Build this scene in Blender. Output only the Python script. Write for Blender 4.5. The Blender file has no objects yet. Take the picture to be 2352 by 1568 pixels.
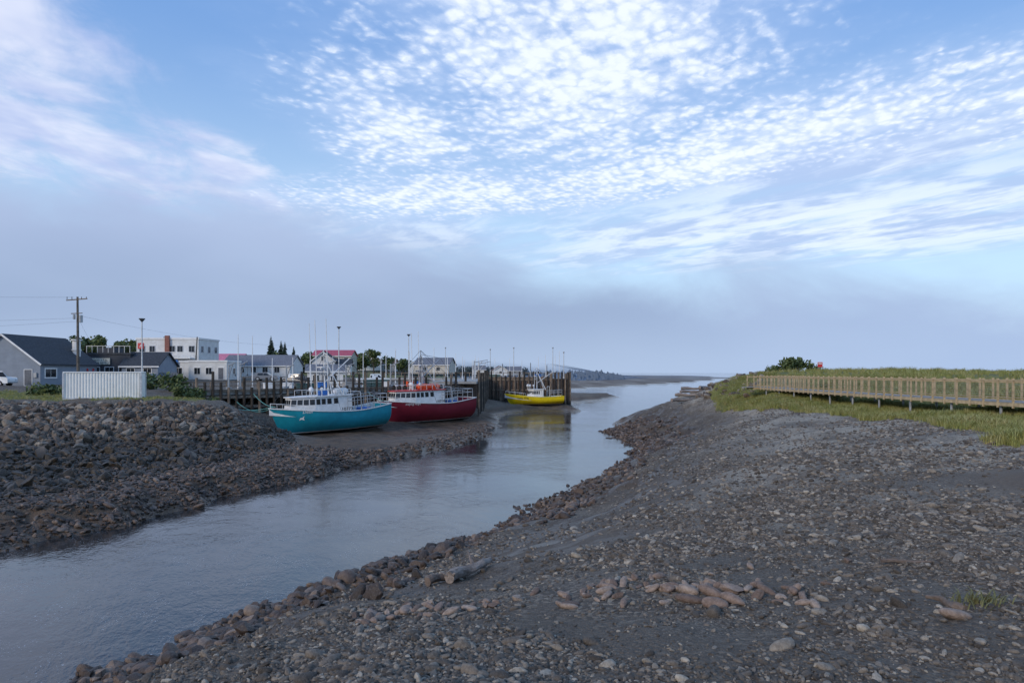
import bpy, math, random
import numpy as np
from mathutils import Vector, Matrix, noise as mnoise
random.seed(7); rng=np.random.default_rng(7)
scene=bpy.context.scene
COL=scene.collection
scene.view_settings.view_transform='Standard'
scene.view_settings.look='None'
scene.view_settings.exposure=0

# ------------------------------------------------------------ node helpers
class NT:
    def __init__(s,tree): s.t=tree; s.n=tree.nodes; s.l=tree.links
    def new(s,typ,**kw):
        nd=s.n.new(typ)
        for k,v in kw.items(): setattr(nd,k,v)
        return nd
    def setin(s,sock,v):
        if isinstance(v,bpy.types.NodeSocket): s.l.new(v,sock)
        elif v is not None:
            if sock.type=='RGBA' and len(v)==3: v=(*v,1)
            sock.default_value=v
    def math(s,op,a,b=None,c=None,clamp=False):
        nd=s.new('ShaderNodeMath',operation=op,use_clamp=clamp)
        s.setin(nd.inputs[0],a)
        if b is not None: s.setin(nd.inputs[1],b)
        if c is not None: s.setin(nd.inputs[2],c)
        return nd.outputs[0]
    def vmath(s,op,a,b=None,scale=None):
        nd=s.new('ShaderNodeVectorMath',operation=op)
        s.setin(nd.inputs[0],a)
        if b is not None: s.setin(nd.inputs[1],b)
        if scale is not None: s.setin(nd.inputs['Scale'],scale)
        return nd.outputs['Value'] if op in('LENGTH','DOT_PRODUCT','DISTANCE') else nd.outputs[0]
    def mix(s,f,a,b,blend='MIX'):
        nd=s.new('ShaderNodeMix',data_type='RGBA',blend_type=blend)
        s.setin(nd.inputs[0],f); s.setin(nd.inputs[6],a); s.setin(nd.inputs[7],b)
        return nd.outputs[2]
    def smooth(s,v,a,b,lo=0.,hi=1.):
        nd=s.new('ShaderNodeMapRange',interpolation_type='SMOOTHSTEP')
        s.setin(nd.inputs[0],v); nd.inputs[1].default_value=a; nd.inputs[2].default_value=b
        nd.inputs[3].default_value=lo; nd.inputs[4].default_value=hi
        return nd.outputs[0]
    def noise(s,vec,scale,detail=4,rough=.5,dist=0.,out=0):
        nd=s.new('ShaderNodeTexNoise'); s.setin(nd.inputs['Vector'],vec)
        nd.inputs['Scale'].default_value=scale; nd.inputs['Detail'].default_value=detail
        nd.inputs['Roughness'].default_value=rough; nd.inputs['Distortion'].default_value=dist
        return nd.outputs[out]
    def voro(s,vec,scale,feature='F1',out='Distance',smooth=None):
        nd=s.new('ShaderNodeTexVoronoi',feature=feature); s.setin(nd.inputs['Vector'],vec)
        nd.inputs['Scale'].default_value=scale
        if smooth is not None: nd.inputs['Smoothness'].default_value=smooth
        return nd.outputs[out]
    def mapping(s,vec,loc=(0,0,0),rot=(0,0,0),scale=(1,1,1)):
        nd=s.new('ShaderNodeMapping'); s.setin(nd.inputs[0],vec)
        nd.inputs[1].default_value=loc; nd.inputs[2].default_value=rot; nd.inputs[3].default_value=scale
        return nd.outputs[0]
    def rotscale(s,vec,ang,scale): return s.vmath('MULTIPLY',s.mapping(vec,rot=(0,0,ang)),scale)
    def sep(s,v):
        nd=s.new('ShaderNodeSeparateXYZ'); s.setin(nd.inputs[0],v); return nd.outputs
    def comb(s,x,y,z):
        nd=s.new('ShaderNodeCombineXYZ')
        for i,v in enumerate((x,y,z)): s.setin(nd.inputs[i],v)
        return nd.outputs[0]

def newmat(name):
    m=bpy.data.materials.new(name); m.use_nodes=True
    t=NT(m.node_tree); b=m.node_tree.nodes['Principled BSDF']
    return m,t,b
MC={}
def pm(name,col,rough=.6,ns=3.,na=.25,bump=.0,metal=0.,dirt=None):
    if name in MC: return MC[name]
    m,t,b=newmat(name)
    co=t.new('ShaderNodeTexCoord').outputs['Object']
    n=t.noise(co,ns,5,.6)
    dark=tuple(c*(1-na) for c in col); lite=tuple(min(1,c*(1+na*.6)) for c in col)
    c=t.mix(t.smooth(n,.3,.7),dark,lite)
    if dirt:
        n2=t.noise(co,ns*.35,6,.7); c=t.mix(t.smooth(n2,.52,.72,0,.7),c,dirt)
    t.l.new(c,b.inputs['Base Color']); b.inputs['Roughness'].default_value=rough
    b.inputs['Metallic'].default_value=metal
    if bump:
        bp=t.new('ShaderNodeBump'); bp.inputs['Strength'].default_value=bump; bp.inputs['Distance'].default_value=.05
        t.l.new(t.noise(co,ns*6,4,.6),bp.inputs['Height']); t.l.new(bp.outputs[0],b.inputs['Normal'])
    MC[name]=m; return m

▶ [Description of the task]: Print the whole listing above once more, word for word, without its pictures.

▶ [Response to this exercise]:
Build this scene in Blender. Output only the Python script. Write for Blender 4.5. The Blender file has no objects yet. Take the picture to be 2352 by 1568 pixels.
import bpy, math, random
import numpy as np
from mathutils import Vector, Matrix, noise as mnoise
random.seed(7); rng=np.random.default_rng(7)
scene=bpy.context.scene
COL=scene.collection
scene.view_settings.view_transform='Standard'
scene.view_settings.look='None'
scene.view_settings.exposure=0

# ------------------------------------------------------------ node helpers
class NT:
    def __init__(s,tree): s.t=tree; s.n=tree.nodes; s.l=tree.links
    def new(s,typ,**kw):
        nd=s.n.new(typ)
        for k,v in kw.items(): setattr(nd,k,v)
        return nd
    def setin(s,sock,v):
        if isinstance(v,bpy.types.NodeSocket): s.l.new(v,sock)
        elif v is not None:
            if sock.type=='RGBA' and len(v)==3: v=(*v,1)
            sock.default_value=v
    def math(s,op,a,b=None,c=None,clamp=False):
        nd=s.new('ShaderNodeMath',operation=op,use_clamp=clamp)
        s.setin(nd.inputs[0],a)
        if b is not None: s.setin(nd.inputs[1],b)
        if c is not None: s.setin(nd.inputs[2],c)
        return nd.outputs[0]
    def vmath(s,op,a,b=None,scale=None):
        nd=s.new('ShaderNodeVectorMath',operation=op)
        s.setin(nd.inputs[0],a)
        if b is not None: s.setin(nd.inputs[1],b)
        if scale is not None: s.setin(nd.inputs['Scale'],scale)
        return nd.outputs['Value'] if op in('LENGTH','DOT_PRODUCT','DISTANCE') else nd.outputs[0]
    def mix(s,f,a,b,blend='MIX'):
        nd=s.new('ShaderNodeMix',data_type='RGBA',blend_type=blend)
        s.setin(nd.inputs[0],f); s.setin(nd.inputs[6],a); s.setin(nd.inputs[7],b)
        return nd.outputs[2]
    def smooth(s,v,a,b,lo=0.,hi=1.):
        nd=s.new('ShaderNodeMapRange',interpolation_type='SMOOTHSTEP')
        s.setin(nd.inputs[0],v); nd.inputs[1].default_value=a; nd.inputs[2].default_value=b
        nd.inputs[3].default_value=lo; nd.inputs[4].default_value=hi
        return nd.outputs[0]
    def noise(s,vec,scale,detail=4,rough=.5,dist=0.,out=0):
        nd=s.new('ShaderNodeTexNoise'); s.setin(nd.inputs['Vector'],vec)
        nd.inputs['Scale'].default_value=scale; nd.inputs['Detail'].default_value=detail
        nd.inputs['Roughness'].default_value=rough; nd.inputs['Distortion'].default_value=dist
        return nd.outputs[out]
    def voro(s,vec,scale,feature='F1',out='Distance',smooth=None):
        nd=s.new('ShaderNodeTexVoronoi',feature=feature); s.setin(nd.inputs['Vector'],vec)
        nd.inputs['Scale'].default_value=scale
        if smooth is not None: nd.inputs['Smoothness'].default_value=smooth
        return nd.outputs[out]
    def mapping(s,vec,loc=(0,0,0),rot=(0,0,0),scale=(1,1,1)):
        nd=s.new('ShaderNodeMapping'); s.setin(nd.inputs[0],vec)
        nd.inputs[1].default_value=loc; nd.inputs[2].default_value=rot; nd.inputs[3].default_value=scale
        return nd.outputs[0]
    def rotscale(s,vec,ang,scale): return s.vmath('MULTIPLY',s.mapping(vec,rot=(0,0,ang)),scale)
    def sep(s,v):
        nd=s.new('ShaderNodeSeparateXYZ'); s.setin(nd.inputs[0],v); return nd.outputs
    def comb(s,x,y,z):
        nd=s.new('ShaderNodeCombineXYZ')
        for i,v in enumerate((x,y,z)): s.setin(nd.inputs[i],v)
        return nd.outputs[0]

def newmat(name):
    m=bpy.data.materials.new(name); m.use_nodes=True
    t=NT(m.node_tree); b=m.node_tree.nodes['Principled BSDF']
    return m,t,b
MC={}
def pm(name,col,rough=.6,ns=3.,na=.25,bump=.0,metal=0.,dirt=None):
    if name in MC: return MC[name]
    m,t,b=newmat(name)
    co=t.new('ShaderNodeTexCoord').outputs['Object']
    n=t.noise(co,ns,5,.6)
    dark=tuple(c*(1-na) for c in col); lite=tuple(min(1,c*(1+na*.6)) for c in col)
    c=t.mix(t.smooth(n,.3,.7),dark,lite)
    if dirt:
        n2=t.noise(co,ns*.35,6,.7); c=t.mix(t.smooth(n2,.52,.72,0,.7),c,dirt)
    t.l.new(c,b.inputs['Base Color']); b.inputs['Roughness'].default_value=rough
    b.inputs['Metallic'].default_value=metal
    if bump:
        bp=t.new('ShaderNodeBump'); bp.inputs['Strength'].default_value=bump; bp.inputs['Distance'].default_value=.05
        t.l.new(t.noise(co,ns*6,4,.6),bp.inputs['Height']); t.l.new(bp.outputs[0],b.inputs['Normal'])
    MC[name]=m; return m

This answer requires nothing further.